Lob und Erleichterung
Manfred Weber, CSU-Vize und Chef der konservativen EVP-Fraktion, fand für den langjährigen Parlamentspräsidenten ebenfalls lobende Worte. Der Niederbayer dankte Schulz für sein herausragendes Engagement und nannte ihn einen "kraftvollen und durchsetzungsstarken Europäer": Seine Rolle für die Zusammenarbeit in Europa ist vor allem durch seine Aufgabe als Spitzenkandidat und dann auch als Parlamentspräsident anerkannt. Die Leidenschaftlichkeit und auch die Deutlichkeit, mit der er bis heute gekämpft hat, ist außergewöhnlich und dafür haben wir viel Respekt."
Ein bisschen dürfte Weber aber auch erleichtert sein.
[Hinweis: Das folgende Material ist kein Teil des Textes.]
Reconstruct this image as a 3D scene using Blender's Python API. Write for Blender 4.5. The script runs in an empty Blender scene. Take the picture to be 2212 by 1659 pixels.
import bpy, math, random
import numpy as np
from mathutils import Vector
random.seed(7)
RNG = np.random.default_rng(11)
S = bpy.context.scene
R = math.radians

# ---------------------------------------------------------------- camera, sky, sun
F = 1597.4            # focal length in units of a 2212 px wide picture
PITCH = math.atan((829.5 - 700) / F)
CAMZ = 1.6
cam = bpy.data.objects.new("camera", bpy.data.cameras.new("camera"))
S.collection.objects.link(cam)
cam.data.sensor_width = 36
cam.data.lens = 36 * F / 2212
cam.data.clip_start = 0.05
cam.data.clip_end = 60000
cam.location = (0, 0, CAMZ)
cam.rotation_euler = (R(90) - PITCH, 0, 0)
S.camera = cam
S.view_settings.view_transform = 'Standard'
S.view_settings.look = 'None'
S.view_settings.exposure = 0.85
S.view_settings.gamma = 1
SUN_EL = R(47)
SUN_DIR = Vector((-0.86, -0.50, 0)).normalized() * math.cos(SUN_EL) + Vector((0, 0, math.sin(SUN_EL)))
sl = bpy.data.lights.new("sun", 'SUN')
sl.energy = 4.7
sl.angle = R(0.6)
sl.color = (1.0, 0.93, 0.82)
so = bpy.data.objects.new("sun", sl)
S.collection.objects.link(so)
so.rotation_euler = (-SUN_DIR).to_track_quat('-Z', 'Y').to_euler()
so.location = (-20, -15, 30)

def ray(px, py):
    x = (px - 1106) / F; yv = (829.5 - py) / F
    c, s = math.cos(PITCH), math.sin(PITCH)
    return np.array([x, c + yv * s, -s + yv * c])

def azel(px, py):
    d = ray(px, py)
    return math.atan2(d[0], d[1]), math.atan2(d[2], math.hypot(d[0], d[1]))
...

Wie er ankündigte, wollen Europas Konservative - als stärkste Kraft im Parlament - die entstandene Lücke bald füllen und ihrerseits versuchen, die unter Schulz erreichte Stabilität zu bewahren - dies auch vor dem Hintergrund aufstrebender populistischer Parteien und zahlreicher Krisen in der EU.
Nachfolger-Kür im Januar
Ob er sich selbst um die Nachfolge des charismatischen Rheinländers bewerben wird, wie viele in Brüssel für möglich halten, wollte der Christsoziale nicht sagen. Im Dezember werde seine Fraktion, wie geplant, ihren Kandidaten benennen, so Weber. Mitte Januar soll dann das Parlament in Straßburg entscheiden.
Abzuwarten bleibt, ob Schulz' Nachfolger dessen Fußstapfen wird ausfüllen können. Und ob er selbst in Berlin eine ähnlich starke Rolle spielen kann wie in Brüssel. Schulz hat dies zumindest vor, wie er in seinem dreisprachigen Statement beteuerte. Sein Noch-Stellvertreter, der Liberale Alexander Graf Lambsdorff, ist da eher skeptisch: "Der Mann hat Ecken und Kanten. In Deutschland trifft er auf eine verkrustete und völlig verunsicherte SPD. Vielleicht bringt er da ein bisschen frischen Wind rein, aber ob das der richtige Schritt war - das werden erst die nächsten Jahre zeigen."